Toutes les saveurs du monde

En complicité avec Olivier Roellinger

19 mai 2006.
 

Cuisine et littérature : deux manières, l’une avec les produits, l’autre avec des mots, d’inventer, d’exalter le poème du monde, deux manière d’en dire les inépuisables saveurs. Avec Olivier Roellinger, et la complicité de la Caisse d’Epargne, nous avions lancé l’année dernière un nouvel espace « Toutes les saveurs du monde » alternant rencontres gourmandes et dégustations - et ce fut un très grand succès.

« Toutes les saveurs du monde » : une idée qui s’imposait encore plus cette année, consacrée à l’Orient, terre des saveurs et des senteurs, terre des épices,
« À Saint-Malo, premier port de la compagnie des Mers du Sud, future Compagnie des Indes, l’enfant que j’étais a gardé, peut-être un peu plus que d’autres, les yeux rivés vers le large, bien au-delà des remparts de la cité, rêvant d’improbables voyages, imaginant d’autres rives et d’autres soleils » écrit Olivier Roellinger : « Mes rêves d’enfant embaumaient la vanille, la cannelle, la muscade et le benjoin. Ces épices sont devenues le trésor d’un imaginaire bercé par les rêves des « Etonnants Voyageurs » bretons, marins, savants, explorateurs, écrivains... qui ont nom Jacques Cartier, René Duguay-Trouin, Mahé de La Bourbonnais, Surcouf, Jean Charcot ou Chateaubriand. La cuisine m’a permis de traduire cette mémoire et cette culture de port en utilisant comme une ponctuation la gamme des épices qui, à l’image d’une palette aromatique, s’est élargie au gré des découvertes et des émerveillements lointains. »

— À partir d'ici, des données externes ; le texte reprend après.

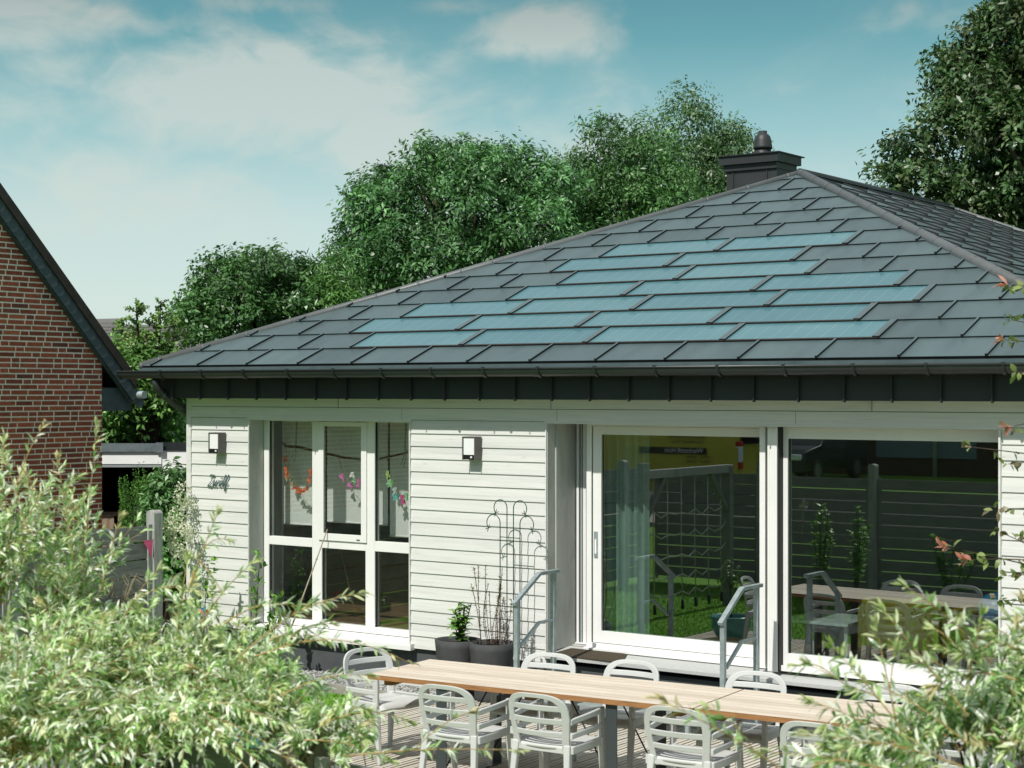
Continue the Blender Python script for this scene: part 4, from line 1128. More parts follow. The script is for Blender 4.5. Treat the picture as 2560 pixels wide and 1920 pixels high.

Et comme le hasard fait bien les choses, c’est cette même année qu’il se voit décerné enfin décerner cette troisième étoile qu’il méritait depuis si longtemps...

Michel Le Bris


Pourquoi Olivier Roellinger
souhaite-t-il apporter sa cuillère à Etonnants Voyageurs ?

« J’ai eu la chance de naître dans une malouinière bâtie par une famille de chasseurs d’épices : les Heurtaut de Bricourt.
À Saint-Malo, premier port de la compagnie des Mers du Sud, future Compagnie des Indes, l’enfant que j’étais a gardé, peut-être un peu plus que d’autres, les yeux rivés vers le large, bien au-delà des remparts de la cité, rêvant d’improbables voyages, imaginant d’autres rives et d’autres soleils. Mes rêves d’enfant embaumaient la vanille, la cannelle, la muscade et le benjoin. Ces épices sont devenues le trésor d’un imaginaire bercé par les rêves de ces « Etonnants Voyageurs » bretons, marins, savants, explorateurs, écrivains... qui ont nom Jacques Cartier, René Duguay-Trouin, Mahé de La Bourbonnais, Surcouf, Jean Charcot ou Chateaubriand.

La cuisine, ce mode d’expression que j’ai choisi, m’a permis de traduire cette mémoire et cette culture de port en utilisant comme une ponctuation la gamme des épices qui, à l’image d’une palette aromatique, s’est élargie au gré des découvertes et des émerveillements lointains.
Aujourd’hui, les grands cuisiniers européens sont ceux qui écrivent l’histoire de leur présent avec toutes les saveurs du monde...

Depuis le XVe siècle, la grande aventure culinaire occidentale est maritime. Depuis la cuisine française est totalement métisse. Nos ports, tremplin de la découverte, deviennent les caisses de résonance de ces autres cultures. Les hommes les plus sensibles ? En particulier les cuisiniers qui, à chaque nouvelle étape, plus curieux, plus avides de connaissances, découvrent les saveurs inédites des épices et des produits lointains. De cet étonnement, de cette émotion nouvelle provoquée par la conscience de l’autre, naquit peu à peu une nouvelle attitude et se dessina une ouverture d’esprit vivifiante. Par-delà le talent, par-delà les technique propres à chaque cuisinier, c’est cette conscience de n’être plus seuls et de partager avec le vaste monde un trésor commun, qui éleva au fil des siècles la cuisine française au rang d’expression quasi artistique.

Ce dialogue lentement pris corps en s’écrivant sur la partition principalement des épices, témoins de notre relation aux autres, reflet de notre vision du monde. Fade, craintif et sédentaire, c’est le monde immobile, amer et renfermé, conservateur, traditionaliste ; relevé, chaleureux et nomade, c’est le monde que l’on embrasse à bras-le-corps dans ses périodes toutes de mouvements, d’échanges et de générosité.